Can you make an unbiased decision?

Depending on your job and your responsibilities, you will be expected to make several decisions every working day of your life.

Some of them will be trifling matters of no significance to the grander scheme of your career. What clothes you should wear to work, whether you should take a packed lunch with you or eat out and so on are the choices we make as a matter of routine.

These decisions carry no downside cost or responsibility, so they can be made without having to weigh up the implications.

What about the more serious calls on your judgement? Should you dismiss a poorly performing employee or send them for retraining and a transfer to another department? Is it better to provide your sales force with company cars or pay them a car allowance?

The higher you climb up the corporate ladder, the more decisions you’ll need to make and some of them will be tough, sometimes without clear company guidelines or precedents to rely on.

Will you approach them with a clear and open mind? Or will you be influenced by the tugs and pulls of your own personal biases?

The sunk cost fallacy.

This is one of the most common traps waiting for the unwary decision maker. Sunk cost refers to expenses that have already been incurred and cannot be recovered.

Let’s say that two months ago you decided one of your departments needed to have their systems upgraded. You called in the experts to help you figure out the key issues and got the top three suppliers to give you detailed proposals. You weighed up their cost estimates for supply, installation and maintenance, compared their respective reputations in the market and made your call.

You spent nearly $1 million but the department’s problems haven’t been resolved. Technical difficulties, which nobody anticipated, have rendered the new equipment scarcely more effective than the old.

What are your options?

You have two choices:

  1. Spend another $150,000 on modifications which your supplier believes will resolve the issues.
  2. Scrap the new installations and replace them with an entirely new system with proven capacity to get your department working properly. The launch price is $650,000.

You’ve invested a lot of time and energy on this project and you’re angry and frustrated that the problems persist. You went to a lot of trouble to identify the need, pick the right supplier and make sure the price was fair. You have tons of emotional commitment at stake here.

You’ll tell yourself that you’ve come this far, spent nearly a million dollars and for just an extra fifteen percent, you’ve been told that everything will be okay. It’s a no-brainer, right?

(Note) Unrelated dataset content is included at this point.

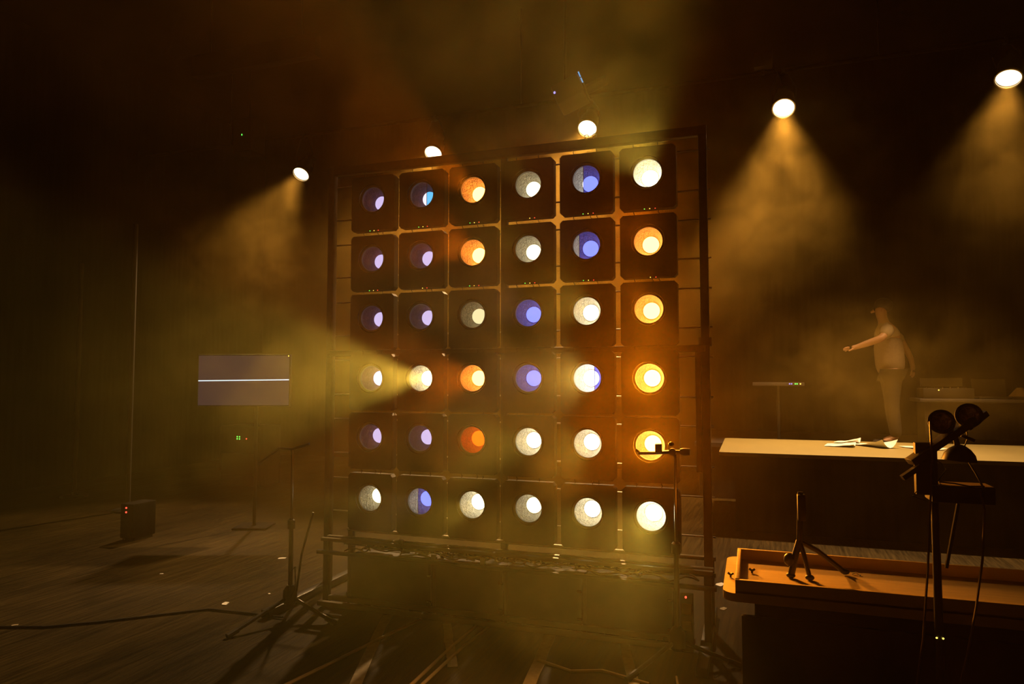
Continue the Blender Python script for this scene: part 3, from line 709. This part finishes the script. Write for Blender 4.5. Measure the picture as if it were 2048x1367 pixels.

Stick with the supplier you know and accept their assurance that the $150,000 extra will do the trick.

You’ve fallen right into the trap.

The reason that it seems the right thing to do is that we’re not machines. In the human world, sunk costs often influence decisions because we’re all averse to making a loss.

To spend a further $650,000 on a totally new system, even though it’s guaranteed to do everything you need, will mean you’ll overrun your budget by 65%. The extra $150,000 your current supplier is asking for puts you over by a much more respectable 15%.

But that’s irrelevant. You’ll be closer to your original budget but still without a guarantee that it will perform as required. After that $150,000, you may be asked to kick in even more. Who knows where it will end?

Logically, this is what you should do.

The money (and time and sweat) you’ve already invested is a sunk cost and should be ignored. It can’t be recovered and therefore should play no further part in your decision. Your only objective should be to fix your department’s system problems.

Get the supplier to rip out their installation and take it away. You’ll negotiate with them later to see how much of your costs are recoverable without an expensive legal battle. Right now, all you’re focusing on is getting the system to work as it should.

Having verified that the $650,000 system really can do what it says on the box, put your order in immediately.

The sunk cost fallacy is most dangerous when we’ve invested a lot of time, energy or money in a project or a relationship. That expenditure appears to have been wasted if we change course even if our current track is leading us nowhere. The more money we throw at the problem, the greater the sunk costs and the greater the urge to continue.

There may be good reasons to continue investing in a project to finalize it, providing the results are heading in the right direction. But avoid the temptation to do so based purely on trying to offset unrecoverable costs.

Unbiased and rational decision making is only possible if you forget about costs already incurred. The only important consideration is how you assess future costs and benefits.